## [Instructions to follow]
Copy the data that follows exactly. Include no pictures.

## [Given data]

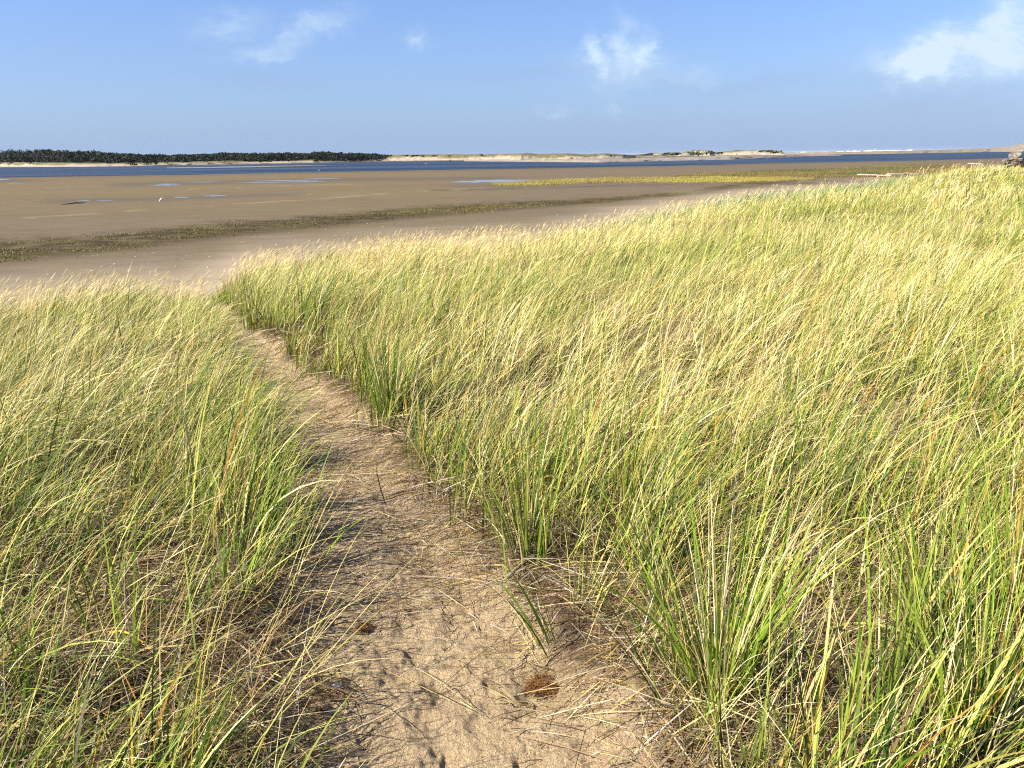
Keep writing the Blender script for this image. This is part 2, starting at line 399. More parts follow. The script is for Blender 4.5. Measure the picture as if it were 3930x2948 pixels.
for a in [(568, 695, 710.5, 4, -2), (600, 690, 706, 1.6, -1), (884, 1270, 699, 2.6, -5), (960, 1260, 693, 2.5, -4), (1160, 1316, 686, 2.5, -3), (668, 727, 757.8, 3.4, 0), (776, 876, 752, 3.6, 0),
          (294, 352, 769, 2.6, 0), (364, 446, 769, 2.2, -1), (1730, 2050, 695, 9, -5), (-60, 40, 690, 4, -2), (20, 90, 703, 2, 0), (700, 860, 699, 1.8, -2)]: pool(*a)

# open sea and the surf beyond the spit
V = []; pxs = np.linspace(2500, 4800, 40)
for Dd in (1500, 30000):
    for px in pxs:
        d = pxdir(px, 600); s_ = Dd / d.y; V.append((d.x * s_, Dd, .35))
mesh_np('sea', V, grid_faces(2, 40), M_sea)['kind'] = 'structure'
def surf(px0, px1, D, h, seed):
    n = 160; nt_ = 7; t = np.linspace(0, 1, n); V = []
    d0 = pxdir(px0, 600); d1 = pxdir(px1, 600); x0 = d0.x / d0.y * D; x1 = d1.x / d1.y * D
    prof = np.sin(np.pi * t) ** .6 * (.25 + 1.2 * np.clip(fbm(t * 14, t * 0 + seed, 5, seed, .65) + .35, 0, 1)) * h
    for j in range(nt_):
        a = math.pi * j / (nt_ - 1)
        V.append(np.stack([x0 + (x1 - x0) * t, D + 14 * np.cos(a) + fbm(t * 9, t * 0, 3, seed + 1) * 60, .3 + prof * math.sin(a) + fbm(t * 60, t * 0 + j, 3, seed + 3) * .5 * math.sin(a)], -1))
    o = mesh_np('surf', np.concatenate(V), grid_faces(nt_, n), M_foam)
    return o
for i, a in enumerate([(2985, 3240, 1650, 4.6), (3180, 3330, 1580, 5.4), (3240, 3480, 1600, 6.8), (3320, 3560, 1750, 5.6), (3480, 3700, 1800, 4.0), (3690, 3860, 1700, 4.6), (3800, 4200, 1900, 3.6)]):
    tag(surf(*a, 30 + i), 'white line of breaking surf on the horizon beyond the far sand spit', 'surf', None, 'stuff')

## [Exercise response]
Keep writing the Blender script for this image. This is part 2, starting at line 399. More parts follow. The script is for Blender 4.5. Measure the picture as if it were 3930x2948 pixels.
for a in [(568, 695, 710.5, 4, -2), (600, 690, 706, 1.6, -1), (884, 1270, 699, 2.6, -5), (960, 1260, 693, 2.5, -4), (1160, 1316, 686, 2.5, -3), (668, 727, 757.8, 3.4, 0), (776, 876, 752, 3.6, 0),
          (294, 352, 769, 2.6, 0), (364, 446, 769, 2.2, -1), (1730, 2050, 695, 9, -5), (-60, 40, 690, 4, -2), (20, 90, 703, 2, 0), (700, 860, 699, 1.8, -2)]: pool(*a)

# open sea and the surf beyond the spit
V = []; pxs = np.linspace(2500, 4800, 40)
for Dd in (1500, 30000):
    for px in pxs:
        d = pxdir(px, 600); s_ = Dd / d.y; V.append((d.x * s_, Dd, .35))
mesh_np('sea', V, grid_faces(2, 40), M_sea)['kind'] = 'structure'
def surf(px0, px1, D, h, seed):
    n = 160; nt_ = 7; t = np.linspace(0, 1, n); V = []
    d0 = pxdir(px0, 600); d1 = pxdir(px1, 600); x0 = d0.x / d0.y * D; x1 = d1.x / d1.y * D
    prof = np.sin(np.pi * t) ** .6 * (.25 + 1.2 * np.clip(fbm(t * 14, t * 0 + seed, 5, seed, .65) + .35, 0, 1)) * h
    for j in range(nt_):
        a = math.pi * j / (nt_ - 1)
        V.append(np.stack([x0 + (x1 - x0) * t, D + 14 * np.cos(a) + fbm(t * 9, t * 0, 3, seed + 1) * 60, .3 + prof * math.sin(a) + fbm(t * 60, t * 0 + j, 3, seed + 3) * .5 * math.sin(a)], -1))
    o = mesh_np('surf', np.concatenate(V), grid_faces(nt_, n), M_foam)
    return o
for i, a in enumerate([(2985, 3240, 1650, 4.6), (3180, 3330, 1580, 5.4), (3240, 3480, 1600, 6.8), (3320, 3560, 1750, 5.6), (3480, 3700, 1800, 4.0), (3690, 3860, 1700, 4.6), (3800, 4200, 1900, 3.6)]):
    tag(surf(*a, 30 + i), 'white line of breaking surf on the horizon beyond the far sand spit', 'surf', None, 'stuff')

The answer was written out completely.